Studios make proposal to 5C

The major Hollywood studios seem to be close to a consensus on copy protection. Five top studios have proposed a solution that would allow consumers to copy video programs in their homes while prohibiting digital material from being sent out over the Internet or elsewhere.

Walt Disney, Paramount, 20th Century Fox, Universal and MGM presented their proposal to the Digital Transmission Licensing Authority (also called 5C and DTLA) a week after Sony and Warner Bros. came to a similar agreement with the organization. The 5C group is composed of Hitachi, Toshiba, Sony, Intel and Matsushita Electric.

The proposal, not yet formally accepted, could pave the way for TV movies and digital shows and feature films to be distributed via satellite, cable and the Internet within two years. It goes further than the Sony/Warner agreement in that it includes digital watermarking technology that enables TV-content owners to protect against retransmission outside the home.

Unlike the Sony/Warner agreement, the five studios are looking to protect terrestrial digital broadcasting from the problems that the record companies have with distribution of unauthorized digital copies of content over the Internet.

"[Our proposal] is about protecting a distribution mechanism, not about content," says Andrew G. Setos, Fox Entertainment Group executive vice president. "We own TV stations, so it's in our interest to preserve that distribution platform."

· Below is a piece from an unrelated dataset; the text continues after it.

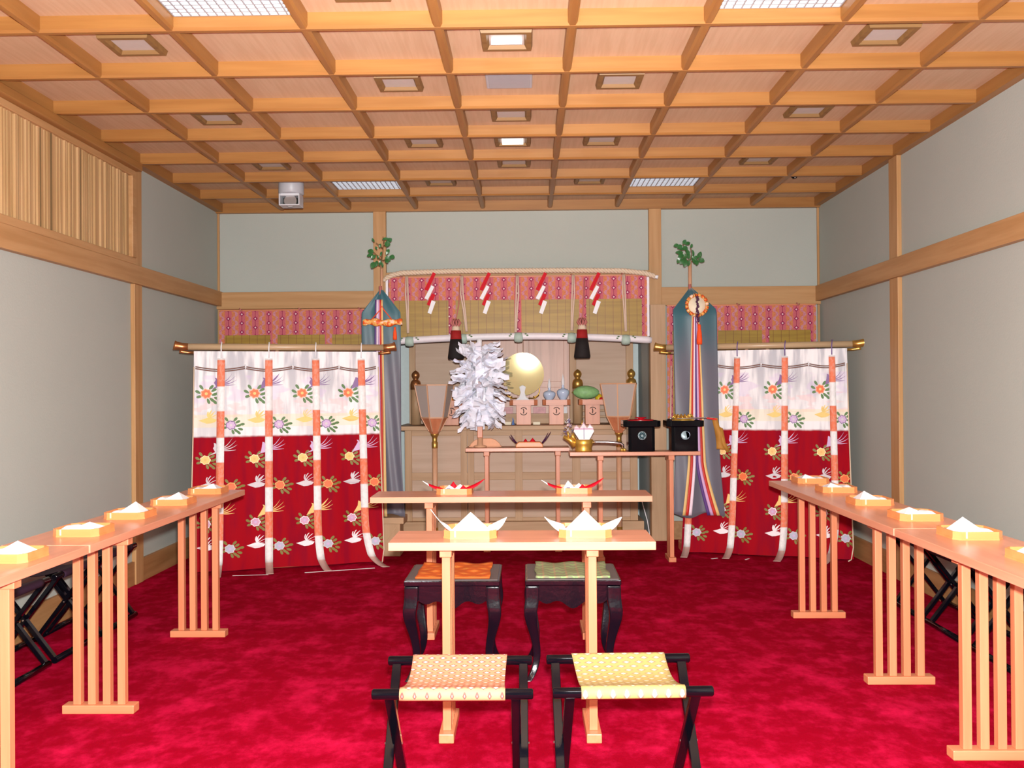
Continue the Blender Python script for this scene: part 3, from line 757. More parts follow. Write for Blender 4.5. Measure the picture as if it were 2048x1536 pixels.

Setos describes the technology in the proposal as a "belt-and-suspenders" approach. The studios, he says, are looking to develop an industry-standard label that recognizes a copyright and can be included in the Advanced Television Systems Committee's DTV standard. The inclusion of a digital watermark would prevent the broadcast content from being copied.

Once the proposal is finalized, a process that could take as long as a year, the DTLA must work with consumer electronics companies to integrate protection chips into digital products like set-top boxes and videotape and disk recorders.

Even with this proposal in play, there are still issues to be decided. For example, until a specific manufacturer's watermarking scheme is selected, consumer electronics manufacturers won't build encryption technology into their products. There are several under consideration, and Setos says that issue could take at least 18 months to resolve.

Despite the work still to be done, there is the belief that progress is being made. "After speaking with all of the various manufacturers," Setos says, "I feel confident that we might have something here."

The goal is to enable three levels of digital copyright protection. The lowest level restricts the content from retransmission outside the home (for example, the broadcast proposal). The second limits recording to one time only, and the third, reserved for DVD and pay-per-view, allows viewing without the ability to copy the content.